A localização das Zonas Económicas Especiais da China é crucial para o seu sucesso. Situando-se próximas do litoral e a curta distância de grandes centros económicos como é o caso de Macau, de Hong Kong ou de Taiwan. Num país com deficientes infra-estruturas de transportes e comunicações, esta localização garantia o acesso aos portos necessários para as importações de matéria-prima e tecnologia e as exportações dos produtos acabados. Por outro lado, a proximidade com Macau, Hong Kong e Taiwan permitia aceder aos capitais de empresários chineses da diáspora, que estiveram entre os primeiros a decidir investir nas recém-criadas Zonas Económicas Especiais.

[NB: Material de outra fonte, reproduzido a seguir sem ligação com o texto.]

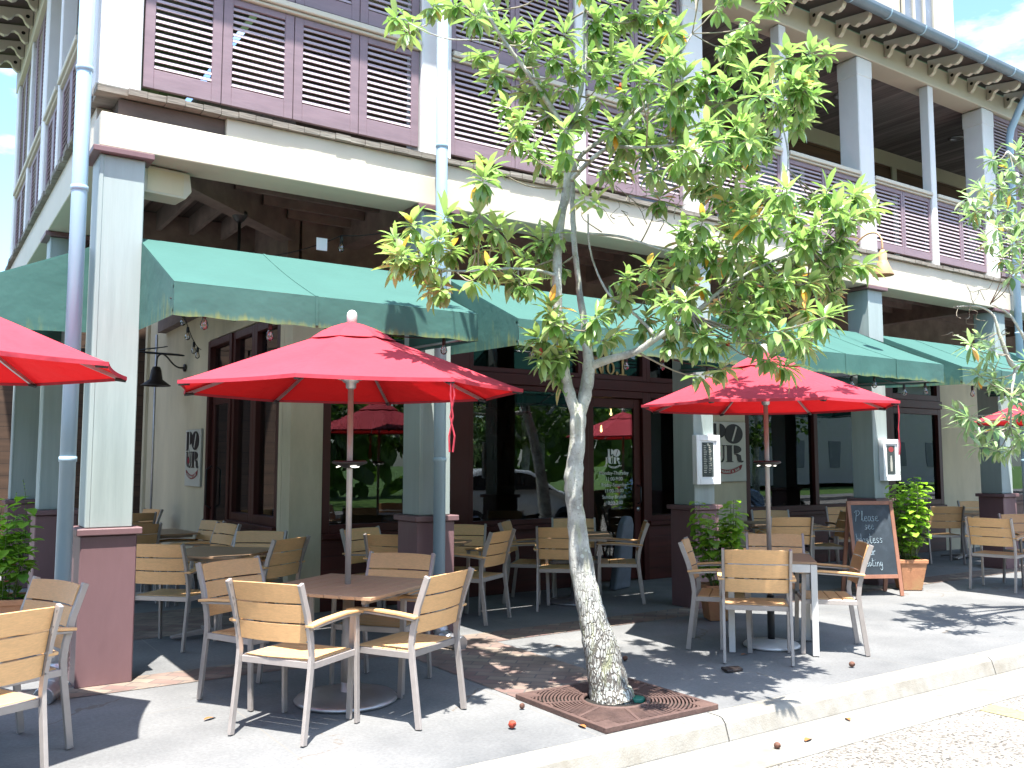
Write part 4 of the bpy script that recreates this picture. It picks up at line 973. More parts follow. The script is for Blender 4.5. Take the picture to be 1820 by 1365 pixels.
# ================================================================== TREES
LEAFV = [(0, 0), (.12, .55), (.35, .95), (.6, 1.0), (.82, .62), (1.0, 0)]
def leaf(b, base, d, up, ln, wd, curl, tint):
    """one folded, curved blade"""
    d = d.normalized(); sd = d.cross(up)
    if sd.length < .05: sd = d.cross(Vector((1, 0, .3)))
    sd.normalize(); nm = sd.cross(d).normalized()
    vs = []; n = len(LEAFV)
    for t, w_ in LEAFV:
        c = base + d * (ln * t) - nm * (curl * ln * t * t)
        vs += [c - sd * (wd * w_ * .5) + nm * (wd * w_ * .16), c, c + sd * (wd * w_ * .5) + nm * (wd * w_ * .16)]
    fs = []
    for i in range(n - 1):
        for k in (0, 1): a = i * 3 + k; fs.append((a, a + 1, a + 4, a + 3))
    b.add(vs, fs, 0, True, [tint] * len(vs))
def rosette(b, c, ax, n, ln, wd, droop=.3, yel=0):
    ax = ax.normalized(); q = ax.cross(Vector((.3, .7, .1))).normalized(); r_ = ax.cross(q)
    for i in range(n):
        t = i / n; a = i * 2.4 + random.uniform(-.25, .25); el = R(72 - 118 * t + random.uniform(-12, 12))
        d = ax * math.sin(el) + (q * math.cos(a) + r_ * math.sin(a)) * math.cos(el)
        d = (d + Vector((0, 0, -1)) * droop * (t + .15) * random.uniform(.6, 1.7)).normalized()
        L_ = ln * random.uniform(.72, 1.15) * (.75 + .35 * math.sin(PI * min(1, t + .25)))
        tint = min(.95, max(0, random.gauss(.58 - .5 * t + yel, .2)))
        if random.random() < .012: tint = 1
        leaf(b, c + d * .008 - ax * (.05 * t), d, Vector((0, 0, 1)) + ax * .3, L_, wd * random.uniform(.8, 1.15), random.uniform(.05, .42), tint)
def near_on(segs, p):
    best = (1e9, None)
    for pts in segs:
        for i in range(len(pts) - 1):
            a, c = pts[i][0], pts[i + 1][0]; ab = c - a; t = max(0, min(1, (p - a).dot(ab) / max(1e-9, ab.length_squared)))
            q = a + ab * t; d = (q - p).length + max(0, q.z - p.z) * .9
            if d < best[0]: best = (d, q, pts[i][1] * (1 - t) + pts[i + 1][1] * t)
    return best
def limb(b, pts, n=10, wob=.0, sub=6):
    """smooth tapering limb; pts = [(Vector, r)]"""
    P_ = [p for p, r in pts]; out = []; rr = []
    for i in range(len(pts) - 1):
        p0 = P_[max(0, i - 1)]; p1 = P_[i]; p2 = P_[i + 1]; p3 = P_[min(len(P_) - 1, i + 2)]
        for k in range(sub):
            t = k / sub
            q = .5 * ((2 * p1) + (p2 - p0) * t + (2 * p0 - 5 * p1 + 4 * p2 - p3) * t * t + (3 * p1 - p0 - 3 * p2 + p3) * t ** 3)
            out.append(q + Vector((random.uniform(-1, 1), random.uniform(-1, 1), 0)) * wob); rr.append((pts[i][1] * (1 - t) + pts[i + 1][1] * t) * (1 + random.uniform(-.05, .05)))
    out.append(P_[-1]); rr.append(pts[-1][1]); b.tube(out, rr, n)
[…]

Quase 30 anos depois de terem sido criadas, as Zonas Económicas Especiais continuam a desempenhar um papel importante na estrutura económica chinesa. O jurista Arnaldo Gonçalves acredita que este tipo de estrutura se vai manter pelo menos até à plena integração de Macau e Hong Kong na República Popular da China. “São zonas de desenvolvimento onde se mantêm em vigor todas as vantagens e onde a gestão é mais funcional do que noutras províncias”, diz. O impacto destas zonas fez-se também sentir em Hong Kong e Macau, dois territórios chineses que estiveram sob administração estrangeira até 1997 e 1999, respectivamente.

Para Arnaldo Gonçalves, a decisão de Deng Xiaoping de ter mantido Xangai fora do processo de abertura até 1984, e de nunca lhe ter sido atribuído o estatuto de Zona Económica Especial, permitiu reforçar o papel que Hong Kong ainda hoje mantém como grande praça financeira na região Ásia/Pacífico. “Se Deng Xiaoping tivesse dado o estatuto de Zona Económica Especial a Xangai, provavelmente, Hong Kong não teria a importância económica que hoje tem”.

Desde o lançamento da política de reforma e abertura, a economia chinesa tem crescido a uma taxa média de dez por cento ao ano. O estabelecimento das Zonas Económicas Especiais foi responsável pela descolagem do crescimento económico e o seu impacto foi sentido a nível nacional.